Lest this review come off as a total attack on the film, The Fifth Estate isn’t bad per se. Starting with the early days of Wikileaks as Assange’s moral crusade toward a world of total governmental transparency, for better or worse, and following his journey from rebellion to global notoriety to eventual ignominy, the film simply follows Assange and Berg as they change the world while drifting further and further apart. Though Bruhl turns in characteristically strong work, Berg is less a character than a cipher through which director Bill Condon can lead audiences from one from-the-headlines talking point to the next. Condon uses a lot of these visual aids throughout, particularly the sort of scrolling-code visuals that represented The Technological Future in so many ‘90s computer thrillers.
The brightest spot is Cumberbatch. Though his primary obligation seems to be the interpretation of how Assange would have reacted to each of his big headline moments in real life, Cumberbatch fluctuates effortlessly between hubristic smugness and true idealism. He’s a self-imagined cult leader who’s become so enamored with his own growing legend that he feels increasingly obligated to fulfill his own prophecy and release more and more revealing information, even when doing so directly conflicts with his deeply-held principles related to protecting sources. As a movie The Fifth Estate seems to have precious little to say about any of this outside of introducing Laura Linney and Stanley Tucci far too late into the proceedings as U.S. officials trying to reason through Assange’s escalating acts.

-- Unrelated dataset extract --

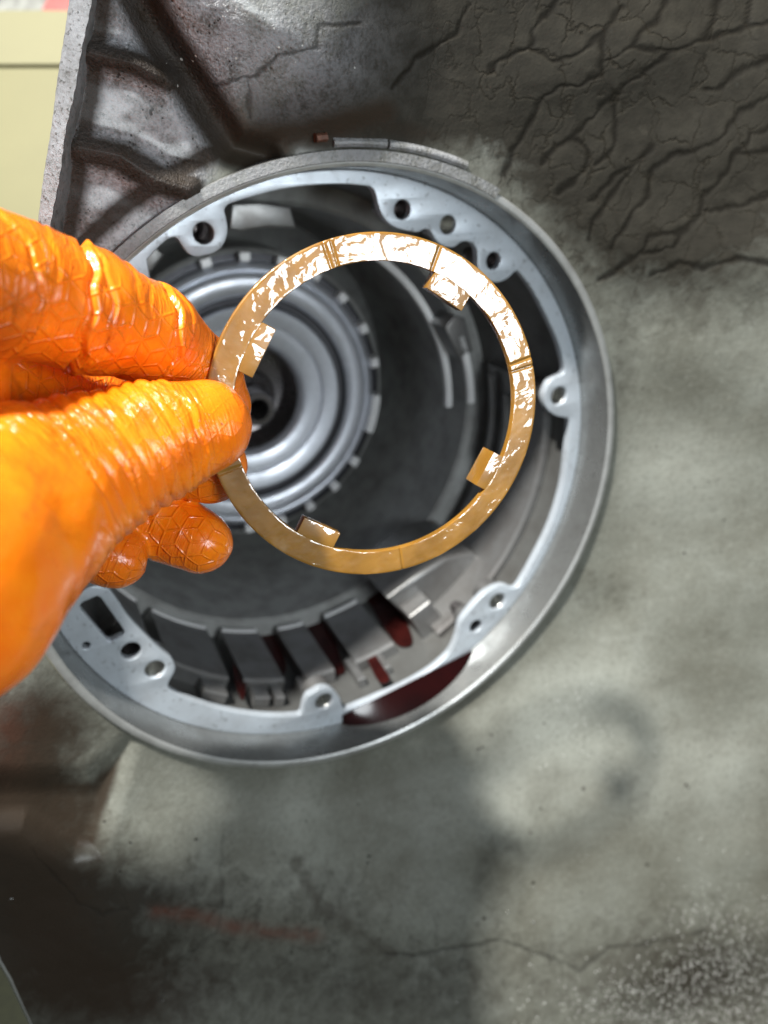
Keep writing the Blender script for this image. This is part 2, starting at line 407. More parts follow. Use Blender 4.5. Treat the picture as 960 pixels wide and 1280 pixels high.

Are those acts of espionage and treason, or honest revolution, or both, or somewhere in between? This question has been mulled over for so long and in so many places now that The Fifth Estate ultimately feels late to the party. That Condon doesn’t seem to have any particularly strong feelings on the topic doesn’t help, nor does the film’s lack of forward momentum anytime Cumberbatch is offscreen. Since Assange’s future is still very much in flux, there’s no real statement for The Fifth Estate to make beyond serving as a condensed biopic about what a guy did so far in history. And when its idea of contemplating what comes next fails to extend beyond heavy-handed conversations carried on about Assange’s importance, conversations that usually only exist in the movies, it’s hard to imagine what statement the film really could make at all.